Re: [OPE-L] A startling quotation from Engels

From: Paul Cockshott (wpc@DCS.GLA.AC.UK)
Date: Thu Aug 16 2007 - 15:55:02 EDT


Note that in Poverty of Philosophy he says
<<To desire, IN A SOCIETY OF PRODUCERS WHO EXCHANGE COMMODITIES, to establish the determination of value by labour time, by forbidding competition to establish this determination of value>>

In Anti Durhing he says
<<From the moment when society enters into possession of the means of production and uses them in direct association for production,>>


The contrast is between a commodity producing economy in the first instance and one
with social ownership and planning in the second.

In the second case he holds that direct calculation in labour time is possible, in the first
it is not.

What is not clear to me is exactly what Rodbertus proposed in this context.


Paul Cockshott

www.dcs.gla.ac.uk/~wpc



-----Original Message-----
From: OPE-L on behalf of Alejandro Agafonow
Sent: Thu 8/16/2007 11:34 AM
To: OPE-L@SUS.CSUCHICO.EDU
Subject: Re: [OPE-L] A startling quotation from Engels
 
The new thing, at lest for a none-Marxist eye, is the apparent contradiction in Engels' Preface with has came to be the standard account of Marxist value accounting. Below you can find first the standard account and then its rejection, such as it has been presented by Engels.
 
Anti-Dühring.
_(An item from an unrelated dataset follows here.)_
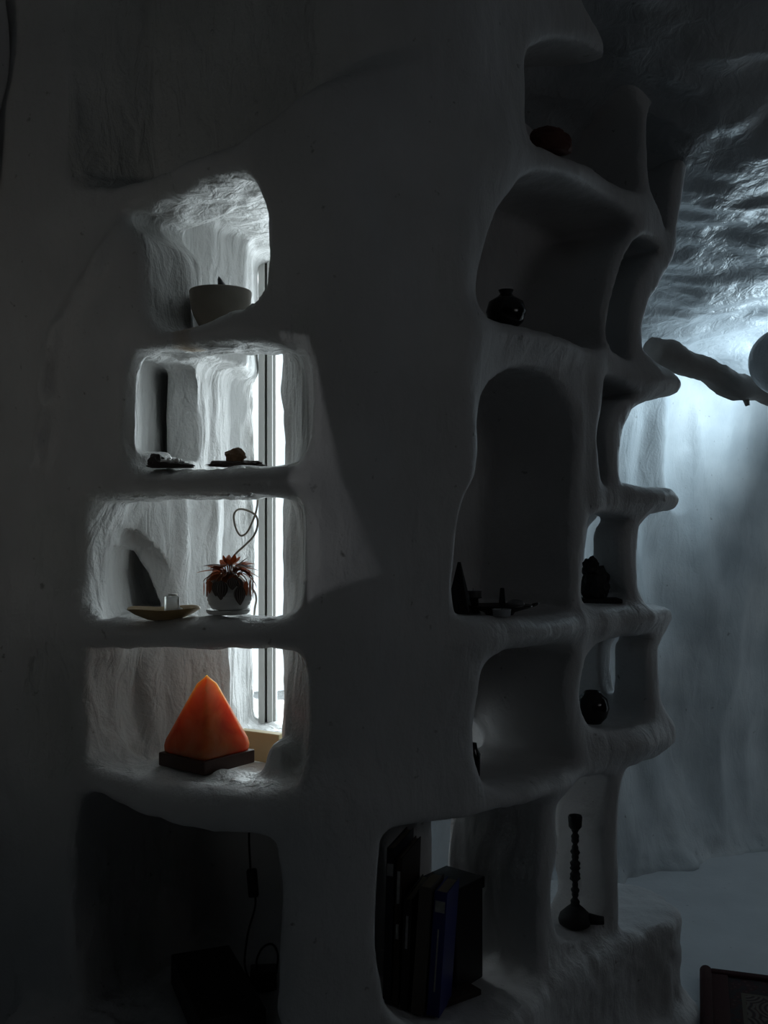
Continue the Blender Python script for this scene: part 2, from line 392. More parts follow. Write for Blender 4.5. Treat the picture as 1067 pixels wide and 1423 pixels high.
def surface_nets(v):
    nx, ny, nz = v.shape
    sgn = v < 0
    c = sgn[:-1, :-1, :-1].astype(np.int8)
    tot = np.zeros((nx-1, ny-1, nz-1), np.int8)
    for a in (0, 1):
        for b in (0, 1):
            for d in (0, 1): tot += sgn[a:nx-1+a, b:ny-1+b, d:nz-1+d]
    act = (tot > 0) & (tot < 8); ii, jj, kk = np.nonzero(act)
    vid = np.full(act.shape, -1, np.int32); vid[ii, jj, kk] = np.arange(len(ii))
    offs = [(a, b, d) for a in (0, 1) for b in (0, 1) for d in (0, 1)]
    val = {o: v[ii+o[0], jj+o[1], kk+o[2]] for o in offs}
    acc = np.zeros((len(ii), 3)); cnt = np.zeros(len(ii))
    for o in offs:
        for ax in range(3):
            if o[ax] == 0:
                p = list(o); p[ax] = 1; p = tuple(p)
                a, b = val[o], val[p]; m = (a < 0) != (b < 0)
                t = np.where(m, a/(a-b+1e-20), 0)
                pt = np.array(o, float)[None, :]+np.zeros((len(ii), 3)); pt[:, ax] = t
                acc += pt*m[:, None]; cnt += m
    V = np.stack([ii, jj, kk], 1)+acc/cnt[:, None]
    Q = []
    for ax in range(3):
        sl0 = [slice(1, -1)]*3; sl1 = [slice(1, -1)]*3
        sl0[ax] = slice(0, -1); sl1[ax] = slice(1, None)
        a = sgn[tuple(sl0)]; b = sgn[tuple(sl1)]
        for flip in (0, 1):
            m = (a & ~b) if flip == 0 else (~a & b)
            I = np.stack(np.nonzero(m), 1)
            for q in range(3):
                if q != ax: I[:, q] += 1
            u, w = [(1, 2), (2, 0), (0, 1)][ax]
            def at(du, dw):
                J = I.copy(); J[:, u] += du; J[:, w] += dw; return vid[J[:, 0], J[:, 1], J[:, 2]]
            quad = np.stack([at(-1, -1), at(0, -1), at(0, 0), at(-1, 0)], 1)
            if flip: quad = quad[:, ::-1]
            Q.append(quad)
    return V, np.concatenate(Q)
V, Q = surface_nets(f)
V = V*H+np.array([x0, y0, z0])
# normals from the field, used to displace and to shade
g = np.gradient(f, H)
ci = np.clip(((V-np.array([x0, y0, z0]))/H).round().astype(int), 0, np.array(f.shape)-1)
Nn = np.stack([q[ci[:, 0], ci[:, 1], ci[:, 2]] for q in g], 1); Nn /= np.linalg.norm(Nn, axis=1)[:, None]+1e-9
del g
x, y, z = V.T
inside = ((x < -0.12) & (n_xy[ci[:, 0], ci[:, 1]] > 0.02)).astype(float)
d = 0.0035*fbm(x, y, z*0.6, 11, 3)+0.0012*fbm(x, y, z*0.5, 45, 2)
d += inside*(0.005*fbm(x, y, z*0.35, 22, 3)-0.006*np.abs(fbm(x, y, z*0.3, 12, 2)))
d += (z < 0.30)*0.004*fbm(x, y, z, 28, 3)
V = V+Nn*d[:, None]
del f
def mesh_from(name, V, Q):
    used, inv = np.unique(Q.ravel(), return_inverse=True)
    vv = V[used]; q = inv.reshape(Q.shape)
    me = bpy.data.meshes.new(name); me.vertices.add(len(vv)); me.vertices.foreach_set('co', vv.astype(np.float32).ravel())
    me.loops.add(q.size); me.loops.foreach_set('vertex_index', q.astype(np.int32).ravel())
    me.polygons.add(len(q)); me.polygons.foreach_set('loop_start', np.arange(0, q.size, q.shape[1], dtype=np.int32))
    me.update(calc_edges=True); me.validate()
    me.polygons.foreach_set('use_smooth', [True]*len(me.polygons))
    return me, used
print('FIELD', len(V), len(Q))
# vertex normals of the displaced surface, shared by all the pieces so that no seam shows
e1 = V[Q[:, 2]]-V[Q[:, 0]]; e2 = V[Q[:, 3]]-V[Q[:, 1]]; fn = np.cross(e1, e2)
VN = np.zeros_like(V)
for k in range(4):
    for c3 in range(3): VN[:, c3] += np.bincount(Q[:, k], fn[:, c3], minlength=len(V))
VN /= np.linalg.norm(VN, axis=1)[:, None]+1e-12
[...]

Herr Eugen Dühring's Revolution in Science, Published: As book, Leipzig 1878). [www.marxists.org/archive/marx/works/download/Engels_Anti_Duhring.pdf]
 
«From the moment when society enters into possession of the means of production and uses them in direct association for production, the labour of each individual, however varied its specifically useful character may be, becomes at the start and directly social labour. The quantity of social labour contained in a product need not then be established in a roundabout way; daily experience shows in a direct way how much of it is required on the average. Society can simply calculate how many hours of labour are contained in a steam-engine, a bushel of wheat of the last harvest, or a hundred square yards of cloth of a certain quality. It could therefore never occur to it still to express the quantities of labour put into the products, quantities which it will then know directly and in their absolute amounts, in a third product, in a measure which, besides, is only relative, fluctuating, inadequate, though formerly unavoidable for lack of a better one, rather
 than express them in their natural, adequate and absolute measure, time. [.] The useful effects of the various articles of consumption, compared with one another and with the quantities of labour required for their production, will in the end determine the plan. People will be able to manage everything very simply, without the intervention of much-vaunted "value".»
 
 
Preface to the First German Edition of The Poverty of Philosophy, [http://www.marxists.org/archive/marx/works/1847/poverty-philosophy/pre-1885.htm]
 
«To desire, in a society of producers who exchange their commodities, to establish the determination of value by labour time, by forbidding competition to establish this determination of value through pressure on prices in the only way it can be established, is therefore merely to prove that, at least in this sphere, one has adopted the usual utopian disdain of economic laws. [.] competition, by bringing into operation the law of value of commodity production in a society of producers who exchange their commodities, precisely thereby brings about the only organisation and arrangement of social production which is possible in the circumstances. Only through the undervaluation or overvaluation of products is it forcibly brought home to the individual commodity producers what society requires or does not require and in what amounts. But it is precisely this sole regulator that the utopia advocated by Rodbertus among others wishes to abolish.»

Agafonow


----- Mensaje original ----
De: Jurriaan Bendien <adsl675281@TISCALI.NL>
Para: OPE-L@SUS.CSUCHICO.EDU
Enviado: miércoles, 15 de agosto, 2007 19:42:07
Asunto: [OPE-L] A startling quotation from Engels


Okay I seem to have lost the plot here for a bit. Too much other stuff distracting me. I have no problems with what Engels says here. The market expresses human need through monetarily effective demand, which presupposes you have money in your pocket to express it, which you may not have. If you do not have it, you have a need which you cannot monetarily validate. So what's new?